**** Given entries ****
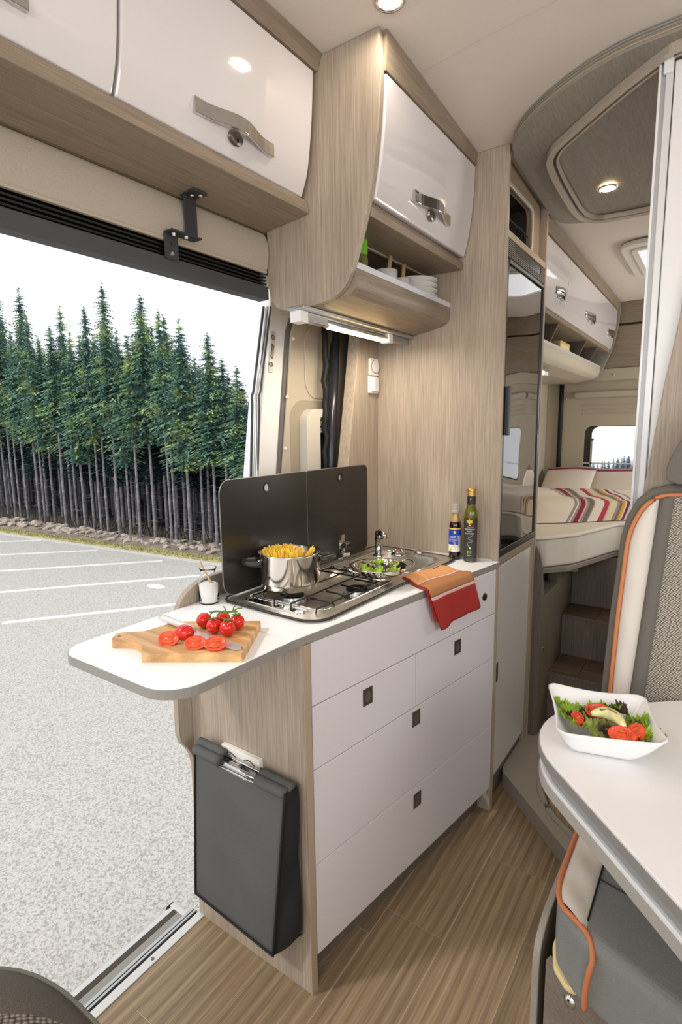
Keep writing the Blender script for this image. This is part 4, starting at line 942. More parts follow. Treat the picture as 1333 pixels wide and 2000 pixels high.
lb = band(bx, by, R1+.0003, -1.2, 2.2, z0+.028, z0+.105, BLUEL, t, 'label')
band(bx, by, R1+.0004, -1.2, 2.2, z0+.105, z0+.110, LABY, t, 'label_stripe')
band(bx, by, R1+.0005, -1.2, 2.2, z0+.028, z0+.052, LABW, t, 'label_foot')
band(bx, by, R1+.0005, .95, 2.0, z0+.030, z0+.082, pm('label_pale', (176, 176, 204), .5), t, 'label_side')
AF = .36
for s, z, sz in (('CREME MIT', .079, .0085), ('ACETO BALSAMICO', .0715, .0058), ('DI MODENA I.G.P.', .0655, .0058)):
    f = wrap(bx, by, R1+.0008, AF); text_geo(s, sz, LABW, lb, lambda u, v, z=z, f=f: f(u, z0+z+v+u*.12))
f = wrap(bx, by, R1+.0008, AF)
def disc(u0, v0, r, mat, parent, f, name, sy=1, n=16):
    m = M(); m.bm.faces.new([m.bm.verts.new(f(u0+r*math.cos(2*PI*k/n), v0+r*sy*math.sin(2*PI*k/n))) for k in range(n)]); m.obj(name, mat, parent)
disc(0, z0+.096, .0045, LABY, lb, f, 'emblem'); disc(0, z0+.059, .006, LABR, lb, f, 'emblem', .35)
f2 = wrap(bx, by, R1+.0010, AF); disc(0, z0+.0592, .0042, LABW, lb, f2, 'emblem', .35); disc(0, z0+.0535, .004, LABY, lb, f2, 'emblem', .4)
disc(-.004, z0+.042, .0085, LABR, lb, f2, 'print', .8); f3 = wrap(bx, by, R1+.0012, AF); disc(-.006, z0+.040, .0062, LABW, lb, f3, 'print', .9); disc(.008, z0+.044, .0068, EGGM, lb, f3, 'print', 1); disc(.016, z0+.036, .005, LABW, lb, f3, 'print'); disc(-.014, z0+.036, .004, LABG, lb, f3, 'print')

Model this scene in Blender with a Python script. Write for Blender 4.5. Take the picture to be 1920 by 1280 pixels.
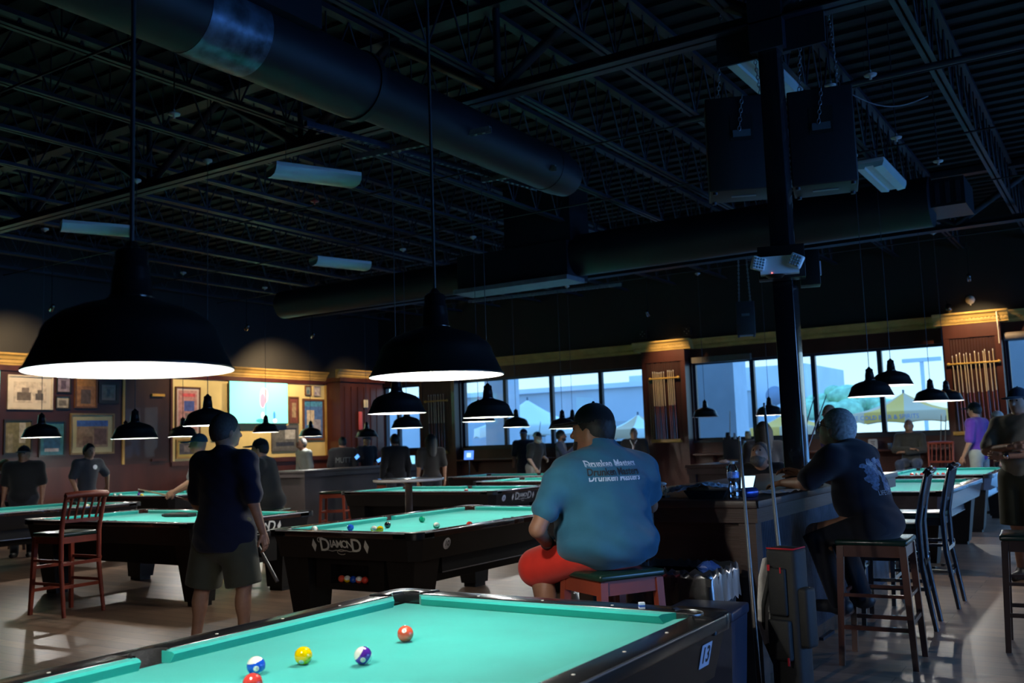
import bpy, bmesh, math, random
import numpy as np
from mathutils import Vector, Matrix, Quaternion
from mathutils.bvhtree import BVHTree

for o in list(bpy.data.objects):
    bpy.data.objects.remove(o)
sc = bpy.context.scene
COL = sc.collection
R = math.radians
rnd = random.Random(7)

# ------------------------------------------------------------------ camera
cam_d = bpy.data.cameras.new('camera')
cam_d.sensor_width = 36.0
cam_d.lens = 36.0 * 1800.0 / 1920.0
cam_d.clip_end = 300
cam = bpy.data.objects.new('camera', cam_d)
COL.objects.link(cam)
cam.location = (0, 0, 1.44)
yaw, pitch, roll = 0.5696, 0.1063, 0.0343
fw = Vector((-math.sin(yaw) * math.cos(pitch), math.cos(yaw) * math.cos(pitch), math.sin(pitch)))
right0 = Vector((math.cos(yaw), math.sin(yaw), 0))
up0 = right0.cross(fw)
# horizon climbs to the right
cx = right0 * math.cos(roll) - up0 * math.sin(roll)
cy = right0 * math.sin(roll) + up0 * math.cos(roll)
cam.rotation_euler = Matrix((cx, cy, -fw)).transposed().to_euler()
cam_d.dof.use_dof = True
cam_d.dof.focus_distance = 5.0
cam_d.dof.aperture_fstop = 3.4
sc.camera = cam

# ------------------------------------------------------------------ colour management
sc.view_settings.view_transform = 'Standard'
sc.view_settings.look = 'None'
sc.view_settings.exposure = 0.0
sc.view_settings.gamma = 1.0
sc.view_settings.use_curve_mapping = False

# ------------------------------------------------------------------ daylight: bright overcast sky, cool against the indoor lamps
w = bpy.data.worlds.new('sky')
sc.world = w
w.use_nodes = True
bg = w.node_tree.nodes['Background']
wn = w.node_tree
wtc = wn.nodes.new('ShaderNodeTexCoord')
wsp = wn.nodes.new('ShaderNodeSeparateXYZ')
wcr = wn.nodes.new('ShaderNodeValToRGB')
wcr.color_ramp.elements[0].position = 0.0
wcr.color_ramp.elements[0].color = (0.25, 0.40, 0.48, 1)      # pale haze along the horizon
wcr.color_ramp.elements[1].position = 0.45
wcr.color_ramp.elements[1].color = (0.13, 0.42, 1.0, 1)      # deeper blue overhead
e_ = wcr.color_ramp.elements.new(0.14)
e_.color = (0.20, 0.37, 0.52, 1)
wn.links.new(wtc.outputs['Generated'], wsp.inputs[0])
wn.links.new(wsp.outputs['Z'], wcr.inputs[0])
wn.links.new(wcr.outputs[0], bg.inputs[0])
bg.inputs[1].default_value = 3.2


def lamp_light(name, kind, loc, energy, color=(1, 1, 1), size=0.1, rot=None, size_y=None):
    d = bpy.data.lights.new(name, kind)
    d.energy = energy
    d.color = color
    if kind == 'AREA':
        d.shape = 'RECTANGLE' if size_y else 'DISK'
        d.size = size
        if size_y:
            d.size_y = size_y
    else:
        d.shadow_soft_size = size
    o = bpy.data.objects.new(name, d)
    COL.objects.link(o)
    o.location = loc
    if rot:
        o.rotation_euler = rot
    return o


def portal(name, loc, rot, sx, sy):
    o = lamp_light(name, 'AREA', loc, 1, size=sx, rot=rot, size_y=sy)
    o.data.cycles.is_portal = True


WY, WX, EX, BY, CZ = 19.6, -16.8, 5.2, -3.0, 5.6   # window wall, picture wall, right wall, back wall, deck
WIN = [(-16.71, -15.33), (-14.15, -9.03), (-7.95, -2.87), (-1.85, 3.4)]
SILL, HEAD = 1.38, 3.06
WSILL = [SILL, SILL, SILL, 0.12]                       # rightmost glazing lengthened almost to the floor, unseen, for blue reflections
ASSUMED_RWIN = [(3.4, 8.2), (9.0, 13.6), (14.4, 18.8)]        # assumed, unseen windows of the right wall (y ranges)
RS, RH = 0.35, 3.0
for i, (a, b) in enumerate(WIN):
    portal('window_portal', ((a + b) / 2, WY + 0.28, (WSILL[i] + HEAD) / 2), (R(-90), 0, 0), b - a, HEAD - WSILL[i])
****
_What you will do_
Nothing but the lines from the one with "Model this scene" down to the one with "from mathutils.bvhtree import BVHTree" should be printed, both of them included. Leave out the pictures.

_Expected answer_
Model this scene in Blender with a Python script. Write for Blender 4.5. Take the picture to be 1920 by 1280 pixels.
import bpy, bmesh, math, random
import numpy as np
from mathutils import Vector, Matrix, Quaternion
from mathutils.bvhtree import BVHTree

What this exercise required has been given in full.